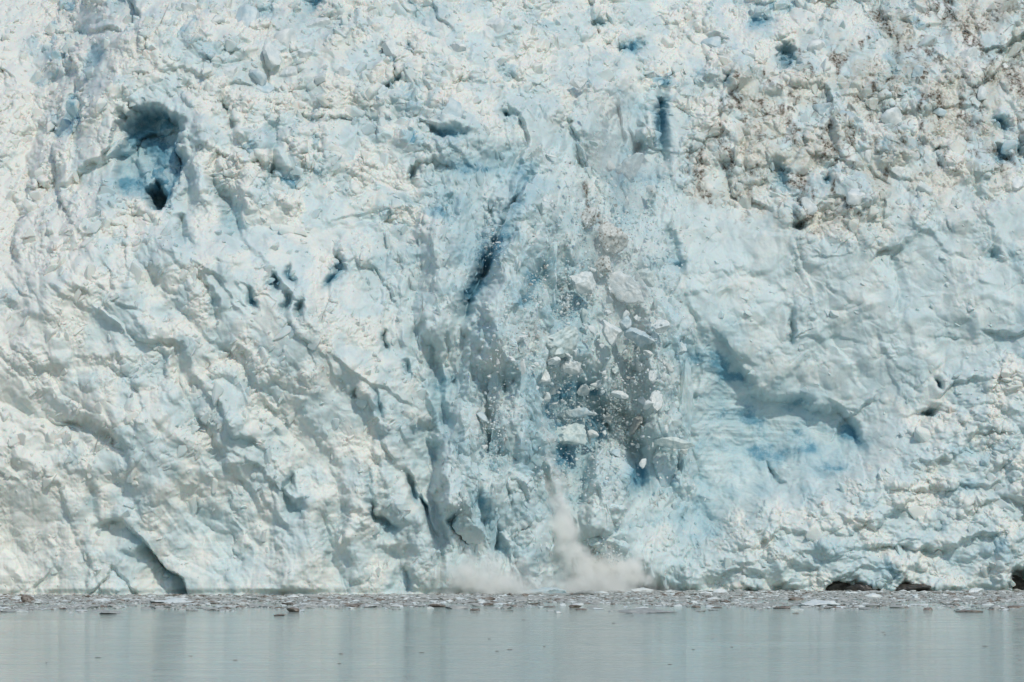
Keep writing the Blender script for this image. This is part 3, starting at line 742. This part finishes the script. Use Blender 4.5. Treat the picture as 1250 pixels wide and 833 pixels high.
# mid-sized pieces: a shower that nothing tells apart piece by piece
CH = {}
def chunk_mesh(m):
    if m not in CH:
        CH[m] = []
        for i in range(8):
            v_, f_ = HULLS[(i * 5 + ord(m)) % 40]
            me = raw_mesh('falling_ice_chunk', v_, f_, False); me.materials.append(MATS[m]); CH[m].append(me)
    return random.choice(CH[m])
G2 = 'small ice chunks showering down the cliff'
zones = [((700, 200), (60, 80), 26), ((735, 340), (55, 50), 44), ((700, 440), (45, 60), 50), ((775, 440), (45, 50), 50), ((740, 530), (55, 50), 40), ((660, 470), (25, 90), 24), ((600, 480), (20, 50), 14), ((790, 560), (50, 60), 26)]
for (c, sp, n) in zones:
    for k_ in range(n):
        px, py = random.gauss(c[0], sp[0] * .6), random.gauss(c[1], sp[1] * .6)
        x, z = xz(px, py)
        y = surf_y(x, z) - random.uniform(.8, 4)
        x, y, z = at(px, py, y)
        s_ = random.choice((.2, .25, .3, .4, .5, .8)) * random.uniform(.8, 1.2)
        o = link('falling_ice_chunk', chunk_mesh(random.choice('wwwwgbw')), None, None, (x, y, z))
        o.scale = (s_ * random.uniform(.7, 1.9), s_ * random.uniform(.5, 1), s_ * random.uniform(.6, 1.5)); o.rotation_euler = [random.uniform(0, 6.28) for _ in range(3)]
        tag(o, 'small pale chunk among the shower of ice falling down the shattered cliff', 'ice chunk', G2)

# ------------------------------------------------------------------ stuff meshes made of many tiny blocks
def swarm(name, pts, sizes, mats, label, cat, flat=1.0, sub=2):
    """pts: (n,3); sizes: (n,3); mats: material index per piece"""
    shapes = [block_shape(5000 + i, sub=sub, planes=8, rough_=.06) for i in range(8)] if flat != 1.0 else HULLS[:12]
    vs, fs, mi, off = [], [], [], 0
    names = sorted(set(mats))
    for p, s_, m in zip(pts, sizes, mats):
        v, f = random.choice(shapes)
        a = random.uniform(0, 6.28); ca, sa = math.cos(a), math.sin(a)
        if flat == 1.0:
            b = random.uniform(0, 6.28); cb, sb = math.cos(b), math.sin(b)
            v = np.stack([v[:, 0], v[:, 1] * cb - v[:, 2] * sb, v[:, 1] * sb + v[:, 2] * cb], -1)
        v = np.stack([v[:, 0] * ca - v[:, 1] * sa, v[:, 0] * sa + v[:, 1] * ca, v[:, 2]], -1)
        vs.append(v * np.array(s_) + np.array(p)); fs.append(f + off); off += len(v)
        mi += [names.index(m)] * len(f)
    me = raw_mesh(name, np.concatenate(vs), np.concatenate(fs), False)
    for m in names: me.materials.append(MATS[m])
    me.polygons.foreach_set('material_index', np.array(mi, dtype=np.int32)); me.update()
    o = link(name, me)
    return tag(o, label, cat, None, 'stuff')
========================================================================
* **GOAL**: Every line of the material is to be quoted exactly, with no pictures carried over.

* **RESPONSE**:
Keep writing the Blender script for this image. This is part 3, starting at line 742. This part finishes the script. Use Blender 4.5. Treat the picture as 1250 pixels wide and 833 pixels high.
# mid-sized pieces: a shower that nothing tells apart piece by piece
CH = {}
def chunk_mesh(m):
    if m not in CH:
        CH[m] = []
        for i in range(8):
            v_, f_ = HULLS[(i * 5 + ord(m)) % 40]
            me = raw_mesh('falling_ice_chunk', v_, f_, False); me.materials.append(MATS[m]); CH[m].append(me)
    return random.choice(CH[m])
G2 = 'small ice chunks showering down the cliff'
zones = [((700, 200), (60, 80), 26), ((735, 340), (55, 50), 44), ((700, 440), (45, 60), 50), ((775, 440), (45, 50), 50), ((740, 530), (55, 50), 40), ((660, 470), (25, 90), 24), ((600, 480), (20, 50), 14), ((790, 560), (50, 60), 26)]
for (c, sp, n) in zones:
    for k_ in range(n):
        px, py = random.gauss(c[0], sp[0] * .6), random.gauss(c[1], sp[1] * .6)
        x, z = xz(px, py)
        y = surf_y(x, z) - random.uniform(.8, 4)
        x, y, z = at(px, py, y)
        s_ = random.choice((.2, .25, .3, .4, .5, .8)) * random.uniform(.8, 1.2)
        o = link('falling_ice_chunk', chunk_mesh(random.choice('wwwwgbw')), None, None, (x, y, z))
        o.scale = (s_ * random.uniform(.7, 1.9), s_ * random.uniform(.5, 1), s_ * random.uniform(.6, 1.5)); o.rotation_euler = [random.uniform(0, 6.28) for _ in range(3)]
        tag(o, 'small pale chunk among the shower of ice falling down the shattered cliff', 'ice chunk', G2)

# ------------------------------------------------------------------ stuff meshes made of many tiny blocks
def swarm(name, pts, sizes, mats, label, cat, flat=1.0, sub=2):
    """pts: (n,3); sizes: (n,3); mats: material index per piece"""
    shapes = [block_shape(5000 + i, sub=sub, planes=8, rough_=.06) for i in range(8)] if flat != 1.0 else HULLS[:12]
    vs, fs, mi, off = [], [], [], 0
    names = sorted(set(mats))
    for p, s_, m in zip(pts, sizes, mats):
        v, f = random.choice(shapes)
        a = random.uniform(0, 6.28); ca, sa = math.cos(a), math.sin(a)
        if flat == 1.0:
            b = random.uniform(0, 6.28); cb, sb = math.cos(b), math.sin(b)
            v = np.stack([v[:, 0], v[:, 1] * cb - v[:, 2] * sb, v[:, 1] * sb + v[:, 2] * cb], -1)
        v = np.stack([v[:, 0] * ca - v[:, 1] * sa, v[:, 0] * sa + v[:, 1] * ca, v[:, 2]], -1)
        vs.append(v * np.array(s_) + np.array(p)); fs.append(f + off); off += len(v)
        mi += [names.index(m)] * len(f)
    me = raw_mesh(name, np.concatenate(vs), np.concatenate(fs), False)
    for m in names: me.materials.append(MATS[m])
    me.polygons.foreach_set('material_index', np.array(mi, dtype=np.int32)); me.update()
    o = link(name, me)
    return tag(o, label, cat, None, 'stuff')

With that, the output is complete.